Anonymous Kathleen Fasanella said...

[please delete: Is there any way I could convince you to change either the color of your font or the background? One has to copy/paste into notepad to read your entries]

You won't find a bigger supporter of designer-entrepreneurs than me. FWIW, based on a poll I did on my site, 98% of designers are likewise opposed AND 100% don't think it will protect them. I wrote the following to the LA times in reference to their recent editorial (they are also opposed to the bill).

In reference to Fashion copyrights cut creativity, no one is mentioning the most fundamental flaw with the proposed legislation which I described at length in my entry, Fashion copyright, the death of us all (http://www.fashion-incubator.com/mt/archives/fashion_copyright_the_death_of_us_all.html). As a pattern maker in the apparel industry for over 25 years, I can tell you this law will put 90% of new designers -the innovators- out of business. And us along with them.

Due to the exposure to liability this legislation would create, sewing contractors, pattern makers and even retail buyers will require that designers prove they own their concepts. We'll need liability coverage to cover gaps in judicial design interpretation. We'll have to hire attorneys, our costs will dramatically escalate and our margins are already razor thin. Overnight, our prices will minimally double. Few new designers have the resources to cover their needs now; the proposed legislation will ensure than nearly none do. The technical componentry of the domestic apparel industry is greying. I imagine most of us will retire due to higher costs, fewer clients and more hassle, leaving even fewer production resources available (contrary to popular belief, already a critical shortage).

Costs to designers will dramatically increase in other ways. Since we won't take their work unless they can prove they own it, they'll have to run the gauntlet of design searches through databases. As it is, the average search for trademarks -of which there are innumerably fewer than clothing designs- costs thousands of dollars. Still, assuming the design is -in our professional estimation- unique, the laymen's interpretation takes precedence. If the average joe -say, one's spouse- doesn't notice you've colored your hair, it is doubtful they'll know the difference between a dolman and a batwing sleeve.

The costs to consumers will also dramatically increase. Worse, the range of styling and sizing will plummet. People have a difficult time as it is finding clothing to fit and in colors that flatter them. The only winners are the big brands; those with the resources to pursue design protection remedies. They will produce yet more sameness and everyone will pay the price.

The barrier of costs this legislation represents will stifle innovation more effectively than any other possible alternative. Sadly, we won't have to worry about protecting innovation if there isn't any.

August 21, 2007 10:52 AM

 
Blogger Ashe Mischief said...

Kathleen--
First, thank you for your feedback on the page itself! I took your suggestions, and while I'm not crazy about the color scheme, I do hope it's easier to read (while I build something better). I really appreciate it.

The statistics you've provided about the topic are fascinating! I've read many comments about this law passing, and it's interesting to see that the majority of people don't believe it will protect them (and it's interesting to see who favors it and why).
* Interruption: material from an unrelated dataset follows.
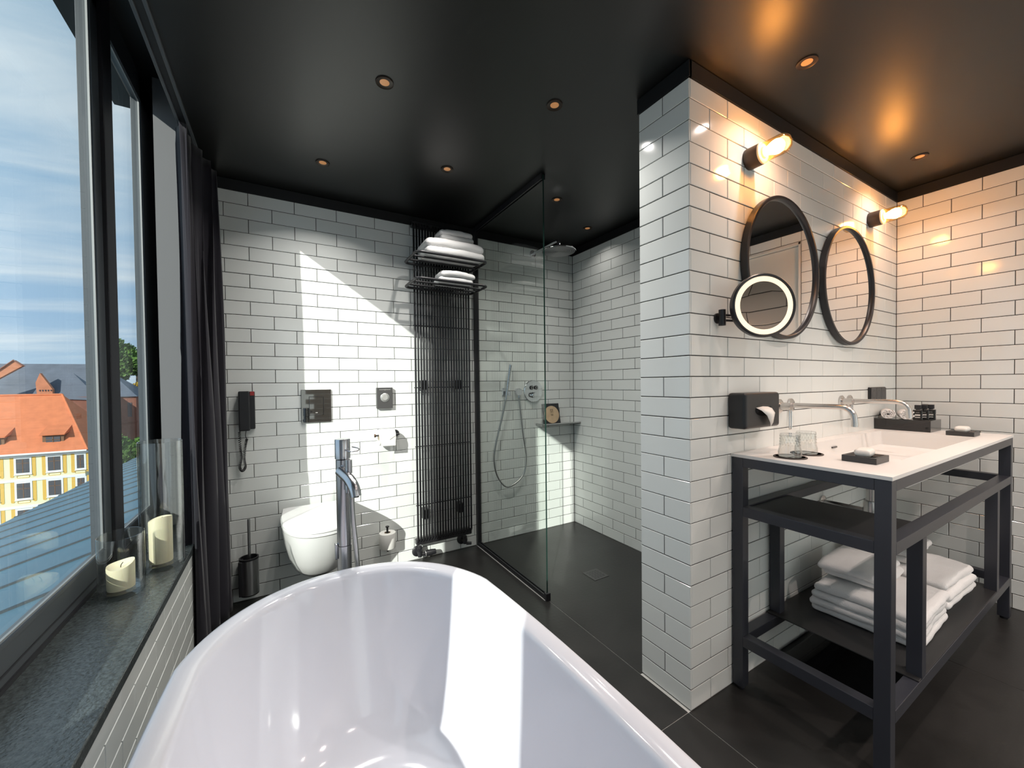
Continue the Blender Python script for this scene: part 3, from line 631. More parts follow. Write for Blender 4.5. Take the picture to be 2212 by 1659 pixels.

Likewise, I find its affects on other industries alarming as well.

I've been reading increasing information about the pattern making industry, and how in general it's meeting many grievances, and I hate to see how it is further being affected by legislation as this (especially as a girl who can ONLY sew using a pattnern). It seems like this legislation is going to harm the industry more than it intends to, while failing to provide the right sort of protection. I believe that designers do deserve some sort of intellectual protection, although I'm not sure I've articulated what it is and how it should be covered.